Thursday, October 26, 2006

No to "Predatory Development"?

From the always invaluable Three Gorges Probe comes some relatively good news about plans to dam Asia's last free-flowing major river:
China's minister of water resources has poured cold water on the plan to build 13 dams on the Nu River in the southwest of the country, calling the proposal a form of "predatory development."

In a speech Tuesday [Oct. 24] at the University of Hong Kong, Wang Shucheng indicated high-level disapproval of the plan to build a string of large dams on the Nu as it flows through the Three Parallel Rivers National Park in Yunnan province.

Mr. Wang said concerns related to the park -- parts of which were designated a UNESCO World Heritage site in 2003 -- as well as "downstream national interests," made it impossible to continue with the original plan.

China shares the Nu River with Burma and Thailand, where it is known as the Thanlwin (in Burmese) or the Salween (in English).
I said this was "relatively" good news, because though it appears the plan will be drastically scaled back, there will still be dams on the Nu River:
However, in his speech -- covered by several Hong Kong newspapers, including Ming Pao and Hong Kong Commercial Daily -- Mr.

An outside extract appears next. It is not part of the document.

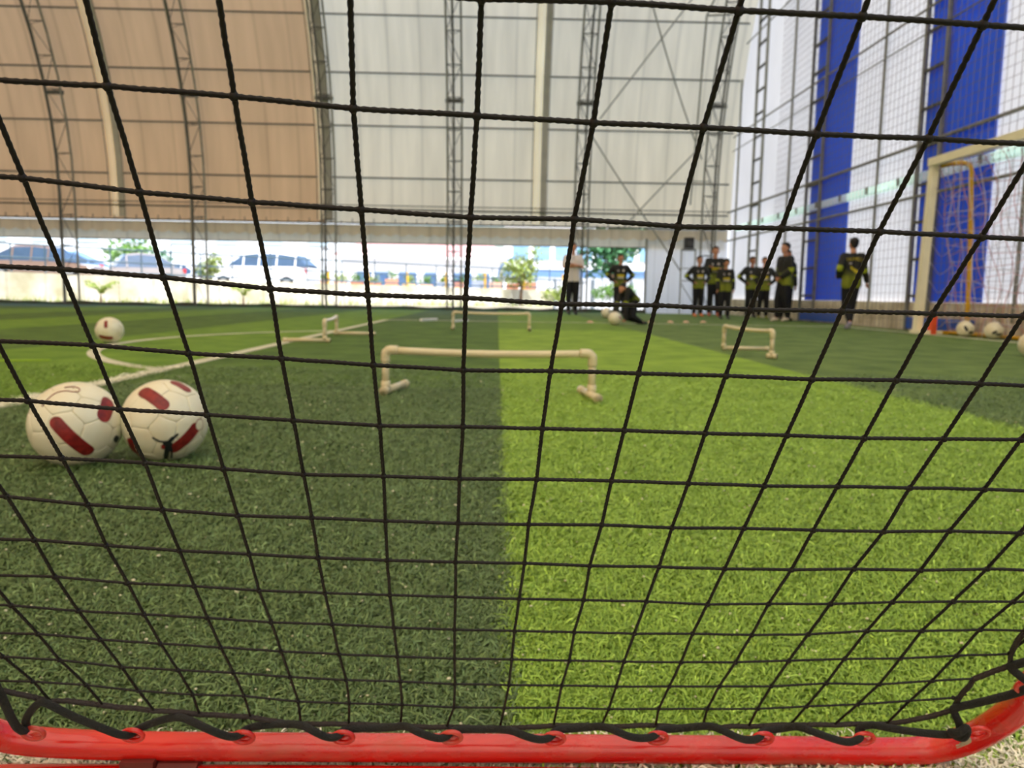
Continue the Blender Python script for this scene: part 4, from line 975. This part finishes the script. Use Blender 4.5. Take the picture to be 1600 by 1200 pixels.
def person(label, loc, rz, H, J, outfit='team', hair=M_hair, skin=M_skin, shoes=(40, 40, 44), group=None, face=None, prints=True, shorts=False, back=False, hair_r=1.0, gloves=None):
    """J holds joint positions for a figure of height 1 facing -Y"""
    t = thing('person', label, 'person', loc, rz, group, H)
    P, Cc = J['P'], J['C']; lat = J.get('lat', V(1, 0, 0)).normalized(); ax = (Cc-P).normalized(); fr = J.get('front', lat.cross(ax)); fr = (fr-ax*fr.dot(ax)).normalized()
    hd = J['head']; fc = (face or J.get('face', V(0, -1, 0))).normalized(); hs = fc.cross(V(0, 0, 1)).normalized(); hu = hs.cross(fc)*1.0
    Rh = Matrix((hs, fc, V(0, 0, 1))).transposed()
    sh = {s: J.get('sh'+s, Cc+lat*(.098 if s == 'L' else -.098)-ax*.012) for s in 'LR'}
    hip = {s: P+lat*(.045 if s == 'L' else -.045)-ax*.01 for s in 'LR'}
    b = MB()
    # torso
    for s in (-1, 1):
        blob(b, [(P+lat*s*.036, .052), (P.lerp(Cc, .45)+lat*s*.030, .046), (P.lerp(Cc, .8)+lat*s*.045, .052), (Cc+lat*s*.06-ax*.01, .034)])
    blob(b, [(Cc+ax*.0, .032), (Cc.lerp(hd, .55), .028), (hd-V(0, 0, .02), .030)])
    # head: skull, face, chin, nose, ears
    b.ell(hd+V(0, 0, .012)-fc*.006, (.046, .056, .052), 14, 10, R=Rh)
    b.ell(hd+fc*.010-V(0, 0, .022), (.035, .040, .040), 12, 9, R=Rh)
    b.ell(hd+fc*.040-V(0, 0, .052), (.016, .012, .012), 8, 6, R=Rh)
    b.tube([hd+fc*.050+V(0, 0, .004), hd+fc*.062-V(0, 0, .018)], [.006, .009], 7)
    for s in (-1, 1): b.ell(hd+hs*s*.047-V(0, 0, .012)-fc*.004, (.007, .011, .017), 8, 6, R=Rh)
    ex = MB()
    for s in 'LR':
        e, w_ = J['el'+s], J['wr'+s]
        blob(b, [(sh[s], .030), (e, .0215), (w_, .0145)])
        k, a, f_ = J['kn'+s], J['an'+s], J.get('toe'+s, J['an'+s]+V(0, -.085, -.028))
        blob(b, [(hip[s], .050), (k, .032), (a, .020)]); blob(b, [(a, .021), (f_, .016)])
        # hand: palm, four fingers and thumb curled round
        d = (w_-e).normalized(); hdn = J.get('hand'+s, d).normalized(); sv = hdn.orthogonal().normalized() if abs(hdn.dot(fr)) > .95 else (fr-hdn*fr.dot(hdn)).normalized(); pn = hdn.cross(sv)
        ex.ell(w_+hdn*.024, (.026, .017, .0095), 10, 7, R=Matrix((hdn, sv, pn)).transposed())
        for q, (o_, L) in enumerate(((-.012, .030), (-.004, .036), (.004, .034), (.012, .027))):
            p0 = w_+hdn*.040+sv*o_; p1 = p0+hdn*L*.5+pn*.004; p2 = p1+hdn*L*.35+pn*.012
            ex.tube([p0, p1, p2], [.0052, .0048, .0040], 6)
        p0 = w_+hdn*.014-sv*.014; ex.tube([p0, p0+hdn*.016-sv*.010, p0+hdn*.034-sv*.010+pn*.006], [.0062, .0056, .0044], 6)
    link_mesh(remesh(b, .0085, 2), 'body', skin, t, ex)
    # hair
    h = MB(); h.ell(hd+V(0, 0, .024)-fc*.016, (.051*hair_r, .056*hair_r, .050*hair_r), 14, 10, R=Rh); h.ell(hd-fc*.030-V(0, 0, .006), (.042*hair_r, .030, .042), 12, 9, R=Rh)
    h.ell(hd+fc*.028+V(0, 0, .052), (.034*hair_r, .020, .014*hair_r), 10, 7, R=Rh)
    link_mesh(remesh(h, .008, 1), 'hair', hair, t)
    for s in (-1, 1):
        MB().ell(hd+hs*s*.019+fc*.046+V(0, 0, .002), (.0075, .004, .0045), 8, 6, R=Rh).build('eye', M_eye, t, smooth=True, local=True)
    MB().ell(hd+fc*.0475-V(0, 0, .036), (.013, .005, .0035), 8, 6, R=Rh).build('mouth', M_lip, t, smooth=True, local=True)
    # jersey
    j = MB(); lo = J.get('hem', 1.0)
    for s in (-1, 1):
        blob(j, [(P+lat*s*.046-ax*.040*lo, .062), (P.lerp(Cc, .45)+lat*s*.042, .060), (P.lerp(Cc, .8)+lat*s*.054, .062), (Cc+lat*s*.064-ax*.010, .042)])
    j.tube([Cc-ax*.02, Cc+(hd-Cc)*.22], [.045, .034], 12)
    for s in 'LR':
        e, w_ = J['el'+s], J['wr'+s]; sleeve = .42 if outfit == 'coach' else .96
        if outfit == 'coach': blob(j, [(sh[s], .042), (sh[s].lerp(e, .75), .038)])
        else: blob(j, [(sh[s], .044), (e, .037), (e.lerp(w_, .92), .027)])
    me = remesh(j, .0095, 2)
    n = len(me.vertices); co = np.empty(n*3, 'f'); me.vertices.foreach_get('co', co); co = co.reshape(-1, 3)
    rel = co-np.array(P); L = (Cc-P).length; tcv = np.stack([rel@np.array(lat), rel@np.array(fr), (rel@np.array(ax))/L], 1).astype('f')
    a_ = me.attributes.new('tc', 'FLOAT_VECTOR', 'POINT'); a_.data.foreach_set('vector', tcv.ravel())
    arm = np.zeros(n, 'f'); 
    for s in 'LR':
        e, w_, s0 = (np.array(x) for x in (J['el'+s], J['wr'+s], sh[s]))
        for a0, a1, o0 in ((s0, e, 0), (e, w_, .5)):
            d = a1-a0; tt = np.clip(((co-a0)@d)/(d@d), 0, 1); dist = np.linalg.norm(co-(a0+tt[:, None]*d), axis=1)
            side = (rel@np.array(lat))*(1 if s == 'L' else -1)
            ok = (dist < .043) & ((o0 > 0) | (tt > .25)) & ((side > .085) | (o0 > 0) & (dist < .036)); arm[ok] = np.maximum(arm[ok], (o0+tt[ok]*.5))
    a2 = me.attributes.new('arm', 'FLOAT', 'POINT'); a2.data.foreach_set('value', arm)
    jo = link_mesh(me, 'jersey' if outfit != 'coach' else 't_shirt', M_jersey if outfit != 'coach' else M_coach, t)
    # prints wrapped on the cloth by ray casting
    if outfit != 'coach' and prints:
        bv = BVHTree.FromPolygons([v.co.copy() for v in me.vertices], [tuple(p.vertices) for p in me.polygons])
        sg = -1 if back else 1; dirn = fr*sg
        def patch(x0, x1, v0, v1, m_, name, nx=8, skew=0):
            g = MB(); vs = []
            for i in range(nx+1):
                for k in range(3):
                    x = x0+(x1-x0)*i/nx; v = v0+(v1-v0)*k/2+skew*(i/nx-.5); o_ = P+lat*x+ax*(v*L); hit = bv.ray_cast(o_+dirn*.3, -dirn)
                    vs.append((hit[0] if hit[0] else o_+dirn*.05)+dirn*.003)
            g.add(vs, [(i*3+k, i*3+3+k, i*3+4+k, i*3+1+k) for i in range(nx) for k in range(2)]); g.build(name, m_, t, smooth=True, local=True)
        if back:
            cu = bpy.data.curves.new('txt', 'FONT'); cu.body = 'COMBAT'; cu.size = .052; cu.align_x = 'CENTER'; to = bpy.data.objects.new('txt', cu); C.objects.link(to)
            dg = bpy.context.evaluated_depsgraph_get(); tm = bpy.data.meshes.new_from_object(to.evaluated_get(dg)); bpy.data.objects.remove(to)
            for v in tm.vertices:
                x, y = v.co.x*.86, v.co.y; o_ = P+lat*(-x*-1 if False else -x)*(1)+ax*(.80*L+y-x*x*1.6)
                # seen from behind, letters run the wearer's left to right
                o_ = P-lat*(-x)*1.0+ax*(.80*L+y-x*x*1.6); hit = bv.ray_cast(o_+dirn*.3, -dirn); v.co = (hit[0] if hit[0] else o_+dirn*.05)+dirn*.004
            link_mesh(tm, 'back_lettering', M_pr_y, t)['label'] = 'arched yellow lettering'
            patch(-.05, .045, .36, .50, M_pr_y, 'back_swoosh', 8, .22); patch(.03, .06, .66, .72, M_pr_w, 'back_badge', 3)
        else:
            patch(-.056, .056, .46, .60, M_pr_y, 'chest_panel'); patch(-.048, .048, .38, .45, M_pr_w, 'sponsor_bar'); patch(.025, .055, .74, .84, M_pr_w, 'badge', 3); patch(-.055, -.03, .74, .82, M_pr_w, 'badge', 3)
    # trousers
    q = MB()
    for s in 'LR':
        k, a = J['kn'+s], J['an'+s]
        blob(q, [(P+lat*(.03 if s == 'L' else -.03)+ax*.02, .052), (hip[s], .060), (k, .044), (k.lerp(a, .9 if not shorts else .05), .033 if not shorts else .036)])
    link_mesh(remesh(q, .0095, 2), 'shorts' if shorts else 'trousers', M_trous, t)
    sm = mat('shoe_%d_%d_%d' % shoes, shoes, .6, 30, .2)
    for s in 'LR':
        a, f_ = J['an'+s], J.get('toe'+s, J['an'+s]+V(0, -.085, -.028)); h = MB(); blob(h, [(a-V(0, 0, .012), .023), (a.lerp(f_, .5), .023), (f_, .018)])
        link_mesh(remesh(h, .007, 1), 'shoe', sm, t)
    return t
def base(arms='down', **k):
    J = dict(P=V(0, .0, .52), C=V(0, .005, .80), head=V(0, -.012, .925), knL=V(.052, -.008, .285), knR=V(-.052, -.008, .285), anL=V(.06, .012, .048), anR=V(-.06, .012, .048))
    for s, g in (('L', 1), ('R', -1)):
        if arms == 'down': J['el'+s] = V(g*.130, .015, .64); J['wr'+s] = V(g*.135, -.02, .50); J['hand'+s] = V(0, -.05, -1)
        if arms == 'hips': J['el'+s] = V(g*.205, .035, .665); J['wr'+s] = V(g*.105, -.03, .565); J['hand'+s] = V(-g*.7, -.5, -.2)
        if arms == 'folded': J['el'+s] = V(g*.135, -.035, .655); J['wr'+s] = V(-g*.030, -.095, .685+.012*g); J['hand'+s] = V(-g, .1, .05)
        if arms == 'front': J['el'+s] = V(g*.125, .0, .65); J['wr'+s] = V(g*.04, -.085, .56); J['hand'+s] = V(-g*.6, -.3, -.5)
    J.update(k); return J
O1 = (236, 128, 60)
person('adult in a white T-shirt and black trousers standing with arms folded', (1.84, 18.97, 0), .1, 1.77, base('folded', anL=V(.05, .01, .048), anR=V(-.05, .0, .048)), 'coach', shoes=(24, 24, 28))
person('player in black and lime jersey, hands on hips, behind the crouching player', (2.78, 17.5, 0), 0, 1.43, base('hips', P=V(0, .02, .50), knL=V(.06, -.05, .27), knR=V(-.06, -.03, .27)), shoes=(30, 30, 34))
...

Wang also said that maintaining the status quo on Southeast Asia's last major free-flowing river is not an option.

Local governments are keen to exploit the Nu River's hydropower potential as soon as possible, Mr. Wang said, and he suggested that "one or two uncontroversial dams" will be built in the first instance.
There was some other good news in for China's downstream neighbors, India and Bangladesh, when Wang dismissed plans to divert water from a Tibetan river that affects their watersheds, calling the proposal "unnecessary, not feasible and unscientific."

If you're at all interested in environmental issues in China and the conflicts between central government policy and local governments' drive for development, Three Gorges Probe is a great site to bookmark. Three Gorges Probe also reports on the efforts of Chinese activists to protect the environment and the rights of local people whose lives are all too often disrupted by massive infrastructure projects and environmental degradation.

As I've said in the past, environmental issues are an area around which Chinese citizens have been able to organize and express themselves politically - if not often successfully, this sort of activism still offers a model for greater participation in civic life for ordinary Chinese people. I'll always remember that one of the first semi-independent acts of the National People's Congress was a vote on the proposed Three Gorges Dam in which a majority (or close to it) of delegates abstained. At the time, this was an act of near-rebellion.

The way that such issues are settled in the future is a harbinger of what kind of country China will become.